The Wales Media Crisis: Can the Welsh Newspaper Industry Survive?

It is for me a great honour and pleasure to address the members of this distinguished Society, which for more than a quarter of a millennium has helped keep alive an entity as precious as the culture of Wales.

The theme of my talk today is one that is causing mounting concern within our country and which goes to the heart of the ability of our communities to communicate with each other: to know what is happening in the elected bodies that represent us, most particularly our thirteen-year-old National Assembly; and to contribute to the national debate over the wide range of issues that emerge organically in a flourishing democracy.

For me personally, the location of this meeting has a significance of its own. My family is from Pembrokeshire, but I was brought up in London and went to school in Hammersmith. My first ever job, in the months before going to university, was in a bank that is virtually round the corner from this building. The job was a lowly one, but my ambitions lay elsewhere, and I had no idea at the time that nearly forty years later I would be so preoccupied with the link between the profession I rejected and the one I have been a part of for the whole of my adult life.

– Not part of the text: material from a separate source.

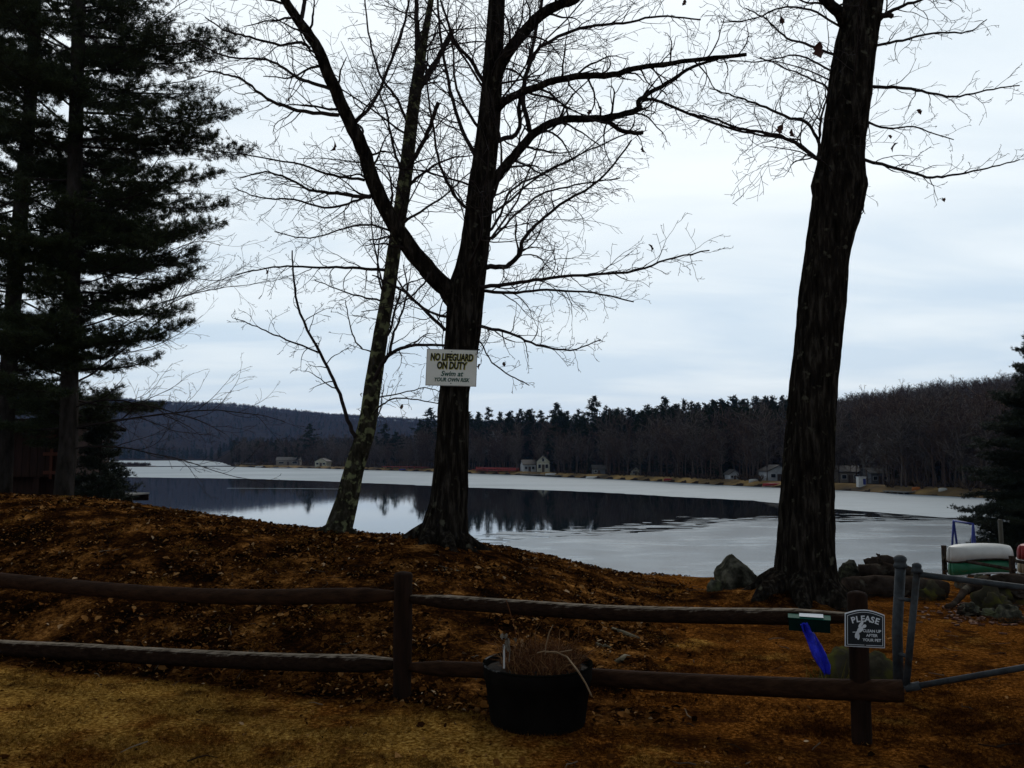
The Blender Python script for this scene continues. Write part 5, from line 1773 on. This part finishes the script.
def lifeguard_sign():
    Y = YA - 0.27
    c = P(451.3, 367.7, Y)
    s = Y / F
    W, H = 51 * s, 37 * s
    root = thing('lifeguard_sign', c, 'white rectangular board reading NO LIFEGUARD ON DUTY nailed to the oak', 'sign')
    Mx = frame_mat(c, 0.05, 0.022, 0.0)
    b = MB(); b.prism([(-W / 2, -H / 2), (W / 2, -H / 2), (W / 2 + .004, H / 2), (-W / 2 + .006, H / 2)], 0.012, Mx); b.build('board', M['sign_edge'], root)
    f = MB(); e = 0.007; f.prism([(-W / 2 + e, -H / 2 + e), (W / 2 - e, -H / 2 + e), (W / 2 - e + .004, H / 2 - e), (-W / 2 + e + .006, H / 2 - e)], 0.003, Mx, -0.004); f.build('face', M['sign_white'], root)
    lines = [('NO LIFEGUARD', 0.275 * H, 0.112, 0.0045, 'ink', 0.62), ('ON DUTY', 0.05 * H, 0.112, 0.0045, 'ink', 0.66), ('Swim at', -0.17 * H, 0.082, 0.0018, 'green_ink', 0.95), ('YOUR OWN RISK', -0.335 * H, 0.062, 0.0015, 'green_ink', 0.82)]
    y = MB()
    for txt, z, sz, bo, mt, sx in lines[:2]:
        text_into(y, txt, sz, (0.006, z - 0.004, -0.0055), Mx, 0, bo + 0.003, 0.001, 0.12, sx)
    y.build('lettering_shadow', M['yellow'], root)
    k = MB()
    for txt, z, sz, bo, mt, sx in lines[:2]:
        text_into(k, txt, sz, (0.0, z, -0.0085), Mx, 0, bo, 0.001, 0.12, sx)
    k.build('lettering', M['ink'], root)
    g = MB()
    for txt, z, sz, bo, mt, sx in lines[2:]:
        text_into(g, txt, sz, (0.006, z, -0.0065), Mx, 0, bo, 0.001, 0.25, sx)
    g.build('lettering', M['green_ink'], root)
    for zz in (-H / 2 + 0.03, H / 2 - 0.025):
        n = MB(); n.tube([Mx @ Vector((0.0, -0.009, zz)), Mx @ Vector((0.0, 0.12, zz))], [0.006, 0.004], 8); n.build('nail', M['ink'], root)
lifeguard_sign()
def pet_sign():
    Y = pB.y - 0.125
    c = P(864.8, 628.5, Y)
    s = Y / F
    W, H = 37.5 * s, 36 * s
    root = thing('pet_sign', c, 'navy arched plaque reading PLEASE on the right fence post', 'sign')
    Mx = frame_mat(c, -0.10, 0.028, 0.0)
    def arch(w, h, rise, n=10):
        pts = [(-w / 2, -h / 2), (w / 2, -h / 2)]
        for i in range(n + 1):
            x = w / 2 - w * i / n
            pts.append((x, h / 2 - rise + rise * math.cos((x / (w / 2)) * math.pi / 2)))
        return pts
    b = MB(); b.prism(arch(W, H, 0.024), 0.006, Mx); b.build('border', M['sign_print'], root)
    f = MB(); f.prism(arch(W - 0.009, H - 0.009, 0.0235), 0.003, Mx, -0.003); f.build('face', M['navy'], root)
    l1 = MB()                            # thin inner line
    o, i = arch(W - 0.022, H - 0.022, 0.022), arch(W - 0.027, H - 0.027, 0.0215)
    bb = len(l1.v); n = len(o)
    for pts in (o, i):
        for x, z in pts: l1.v.append(tuple(Mx @ Vector((x, -0.0045, z))))
    for k in range(n):
        j = (k + 1) % n
        l1.f.append((bb + k, bb + j, bb + n + j, bb + n + k))
    l1.build('inner_line', M['sign_print'], root)
    t = MB()
    word = 'PLEASE'
    xs = [-0.062, -0.037, -0.012, 0.014, 0.040, 0.064]
    for ch, x in zip(word, xs):
        u = x / 0.08
        text_into(t, ch, 0.046, (x, 0.052 - 0.016 * u * u, -0.005), Mx, -0.36 * u, 0.0012, 0.0007)
    for txt, z in (('CLEAN UP', -0.012), ('AFTER', -0.036), ('YOUR PET', -0.061)):
        text_into(t, txt, 0.021, (0.036, z, -0.005), Mx, 0, 0.0004, 0.0006)
    t.build('lettering', M['sign_print'], root)
    fg = MB()                            # white figure stooping beside a dog
    def blob(pts): fg.prism(pts, 0.0015, Mx, -0.0055)
    def ell(cx, cz, a, b_, r, n=14):
        return [(cx + a * math.cos(q) * math.cos(r) - b_ * math.sin(q) * math.sin(r), cz + a * math.cos(q) * math.sin(r) + b_ * math.sin(q) * math.cos(r)) for q in [2 * math.pi * k / n for k in range(n)]]
    blob(ell(-0.022, 0.022, 0.021, 0.008, 0.95))
    blob(ell(-0.026, -0.006, 0.021, 0.0125, 0.85))
    blob(ell(-0.004, 0.013, 0.012, 0.009, 0.6))
    blob(ell(-0.043, -0.033, 0.022, 0.010, 1.25))
    blob(ell(-0.036, -0.045, 0.017, 0.007, 1.5))
    blob([(-0.066, -0.024), (-0.05, -0.022), (-0.05, -0.019), (-0.066, -0.020)])
    fg.build('figure', M['sign_print'], root)
    for zz in (H / 2 - 0.028, -H / 2 + 0.012):
        n = MB(); n.tube([Mx @ Vector((0, -0.007, zz)), Mx @ Vector((0, 0.05, zz))], [0.004, 0.003], 8); n.build('screw', M['galv'], root)
pet_sign()

# ------------------------------------------------------------------ bag dispenser on the rail
def dispenser():
    px = 809
    Y = fY(px)
    c = P(px, 617.6, Y)
    s = Y / F
    r = 8.2 * s
    d = (pB - pA).normalized()
    rz = math.atan2(d.y, d.x)
    root = thing('bag_dispenser', c, 'green box strapped over the top rail with a white label', 'dispenser')
    W = 38 * s
    Mx = frame_mat(c, rz, 0.012)
    b = MB()
    # saddle profile in the yz plane, swept along the rail
    prof = [(-r * 0.9, r * 0.3), (-r - 0.004, -r * 1.3), (-r - 0.030, -r * 1.35), (-r - 0.034, r * 0.08), (-r * 0.6, r * 0.40), (-r * 0.2, r * 0.42), (-r * 0.2, r * 0.3)]
    n = len(prof)
    for x in (-W / 2, W / 2):
        for y, z in prof: b.v.append(tuple(Mx @ Vector((x, y, z))))
    for i in range(n):
        j = (i + 1) % n
        b.f.append((i, j, n + j, n + i))
    b.f.append(tuple(reversed(range(n)))); b.f.append(tuple(range(n, 2 * n)))
    b.build('case', M['green_box'], root)
    lid = MB()
    lp = [(-r - 0.040, r * 0.10), (-r * 0.55, r * 0.46), (-r * 0.2, r * 0.5), (-r * 0.2, r * 0.6), (-r * 0.57, r * 0.56), (-r - 0.044, r * 0.20)]
    nl = len(lp)
    for x in (-W / 2 - 0.003, W / 2 + 0.003):
        for y, z in lp: lid.v.append(tuple(Mx @ Vector((x, y, z))))
    for i in range(nl):
        j = (i + 1) % nl
        lid.f.append((i, j, nl + j, nl + i))
    lid.f.append(tuple(reversed(range(nl)))); lid.f.append(tuple(range(nl, 2 * nl)))
    lo = lid.build('lid', M['green_lid'], root)
    l = MB()
    x0, x1 = -W * 0.24, W * 0.34
    y0, z0, y1, z1 = -r - 0.036, r * 0.20 + 0.009, -r * 0.60, r * 0.545 + 0.004
    l.v += [tuple(Mx @ Vector(q)) for q in ((x0, y0, z0), (x1, y0, z0), (x1, y1, z1), (x0, y1, z1), (x1, -r * 0.25, r * 0.6 + 0.004), (x0, -r * 0.25, r * 0.6 + 0.004))]
    l.f += [(0, 1, 2, 3), (3, 2, 4, 5)]
    l.build('label', M['sign_print'], lo)
    # roll of blue bags pulled out, hanging in a twisted strip
    bag = MB()
    path = [(803, 623), (806, 629), (811, 637), (816, 647), (820, 656), (824.5, 666), (827, 674)]
    wd = [6, 8.5, 10, 11, 11, 9.5, 6]
    pts3 = [P(a, q, Y - 0.085 + 0.012 * math.sin(i * 1.1)) for i, (a, q) in enumerate(path)]
    m = 9
    R = random.Random(6)
    rows = []
    SUB = 5
    for i in range((len(path) - 1) * SUB + 1):
        u = i / SUB; k = min(len(path) - 2, int(u)); f = u - k
        p = pts3[k].lerp(pts3[k + 1], f); w = (wd[k] + (wd[k + 1] - wd[k]) * f) * s / 2
        row = []
        for j in range(m):
            v = -1 + 2 * j / (m - 1)
            row.append((p.x + v * w, p.y + 0.014 * math.cos(v * 4.2 + i * 0.25) + 0.006 * mnoise.noise(Vector((v * 3, i * 0.4, 0))), p.z + 0.25 * v * w + 0.004 * mnoise.noise(Vector((v * 4, i * 0.5, 7)))))
        rows.append(row)
    for r_ in rows: bag.v += r_
    for i in range(len(rows) - 1):
        for j in range(m - 1):
            bag.f.append((i * m + j, i * m + j + 1, (i + 1) * m + j + 1, (i + 1) * m + j))
    o = bag.build('waste_bag', M['blue_bag'], None, True)
    so = o.modifiers.new('thickness', 'SOLIDIFY'); so.thickness = 0.004
    tag(o, 'crumpled bright blue bag hanging from the green dispenser', 'bag')
dispenser()

# ------------------------------------------------------------------ planter
def planter():
    b = G(539, 733)
    b.y += 0.22
    s = b.y / F
    rt, rb = 53.5 * s, 46 * s
    zt = P(539, 663, b.y - rt * 0.2).z
    H = zt - 4.0
    b.z = 3.99
    root = thing('planter', b, 'round black plastic tub holding dried brown plants by the fence', 'planter')
    m = MB()
    m.lathe([(0.0, 0.0), (rb * 0.97, 0.0), (rb, 0.015), (rb + (rt - rb) * 0.72, H * 0.74), (rt * 0.985, H * 0.75), (rt * 0.99, H * 0.96), (rt * 0.99, H * 0.985)], b, 56)
    m.build('tub', M['pot'], root, True)
    r = MB(); r.lathe([(rt * 0.992, H * 0.97), (rt * 1.006, H * 0.98), (rt * 1.007, H * 1.0), (rt * 0.985, H * 1.008), (rt * 0.965, H * 0.998)], b, 56)
    wl = MB(); wl.lathe([(rt * 0.965, H * 0.998), (rt * 0.955, H * 0.9), (rt * 0.95, H * 0.8)], b, 56); wl.build('inner_wall', M['pot'], root, True)
    r.build('rim', M['pot_rim'], root, True)
    so = MB(); n = 30
    so.v.append((b.x, b.y, b.z + H * 0.93))
    for ring in range(1, 6):
        for k in range(n):
            a = 2 * math.pi * k / n; q = rt * 0.95 * ring / 5
            so.v.append((b.x + q * math.cos(a), b.y + q * math.sin(a), b.z + H * 0.9 + 0.02 * mnoise.noise(Vector((q * 20 * math.cos(a), q * 20 * math.sin(a), 0)))))
    for k in range(n): so.f.append((0, 1 + k, 1 + (k + 1) % n))
    for ring in range(4):
        for k in range(n):
            a, a2 = 1 + ring * n + k, 1 + ring * n + (k + 1) % n
            so.f.append((a, a + n, a2 + n, a2))
    so.build('soil', M['soil'], root, True)
    R = random.Random(12)
    pl = thing('dried_plant', (b.x, b.y, b.z + H * 0.9), 'wispy reddish brown dead plant growing from the black tub', 'plant')
    g = MB()
    for k in range(1050):
        a = R.uniform(0, 6.28); q = rt * 0.72 * math.sqrt(R.random())
        p = Vector((b.x + 0.03 + q * math.cos(a), b.y + q * math.sin(a), b.z + H * 0.9))
        d = Vector((R.gauss(0, .6), R.gauss(0, .6), 1)).normalized()
        ln = R.uniform(0.06, 0.24) * (1.15 - 0.6 * q / rt)
        e1 = p + d * ln * 0.55
        e2 = e1 + (d + Vector((R.gauss(0, .5), R.gauss(0, .5), R.uniform(-.9, .3)))).normalized() * ln * 0.5
        g.twig([p, e1, e2], [0.0016, 0.0013, 0.0008], 3)
    for k in range(30):
        a = R.uniform(0, 6.28); q = rt * 0.7 * math.sqrt(R.random())
        p = Vector((b.x + q * math.cos(a), b.y + q * math.sin(a), b.z + H * 0.9))
        grow(g, None, p, Vector((R.gauss(0, .35), R.gauss(0, .3), 1)).normalized(), R.uniform(0.12, 0.26), 0.003, 1, R, -0.02, 0.25, (25, 60), 0.0009)
    g.build('foliage', M['straw'], pl)
    for pts, w in (([(545, 652), (556, 652), (567, 657), (578, 671), (586, 684), (592, 697)], 1.6), ([(545, 655), (546, 645), (549, 633), (553, 625)], 1.0), ([(537, 653), (545, 651), (556, 653), (572, 650)], 1.1), ([(517, 640), (514, 625), (508, 605), (506, 600)], 0.8), ([(495, 645), (488, 643), (481, 639)], 0.9)):
        p3 = [P(x, y, b.y - 0.15 - (0.18 if y > 662 else 0.05)) for x, y in pts]
        sm_, sr = [], []
        for i in range(len(p3) - 1):
            for k in range(4): sm_.append(p3[i].lerp(p3[i + 1], k / 4)); sr.append(w / 2 * s)
        sm_.append(p3[-1]); sr.append(w / 3 * s)
        st = MB(); st.tube(sm_, sr, 6)
        st.build('stem', M['pale_stem'] if pts[0][0] >= 537 else M['straw'], pl, True)
    tg = thing('plant_tag', P(504, 664, b.y - rt * 0.65), 'white plastic plant tag stuck in the tub', 'plant tag')
    t = MB(); t.box(P(504, 656.5, b.y - rt * 0.65), (1.7 * s, 0.003, 22 * s)); t.build('stake', M['white_plastic'], tg)
    fl = MB()
    q = P(508, 638, b.y - rt * 0.6)
    for k in range(10):
        a = R.uniform(0, 6.28); pp = q + Vector((R.gauss(0, 2 * s), R.gauss(0, 2 * s), R.gauss(0, 4 * s)))
        leaf_mesh(fl, pp, R, 5.5 * s)
    fl.tube([P(509, 662, b.y - rt * 0.6), P(510, 650, b.y - rt * 0.6), q], [0.003, 0.0025, 0.002], 6)
    fl.build('seed_head', noisy('pale_seed_head', [(0.3, (0.09, 0.075, 0.055)), (0.7, (0.20, 0.18, 0.15))], 40, 0.9, bump=0), pl)
planter()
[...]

After gaining an English degree at York, I did a postgraduate diploma course in journalism studies at what was then University College, Cardiff, having resisted a career adviser’s attempt to enrol me on a training scheme for prison governors. I never speculate about where that other alternative path may have led, and have felt privileged to be a newspaper reporter ever since. One of the urgent questions arising out of the situation I am going to outline is whether my successors will have the opportunity to do the same.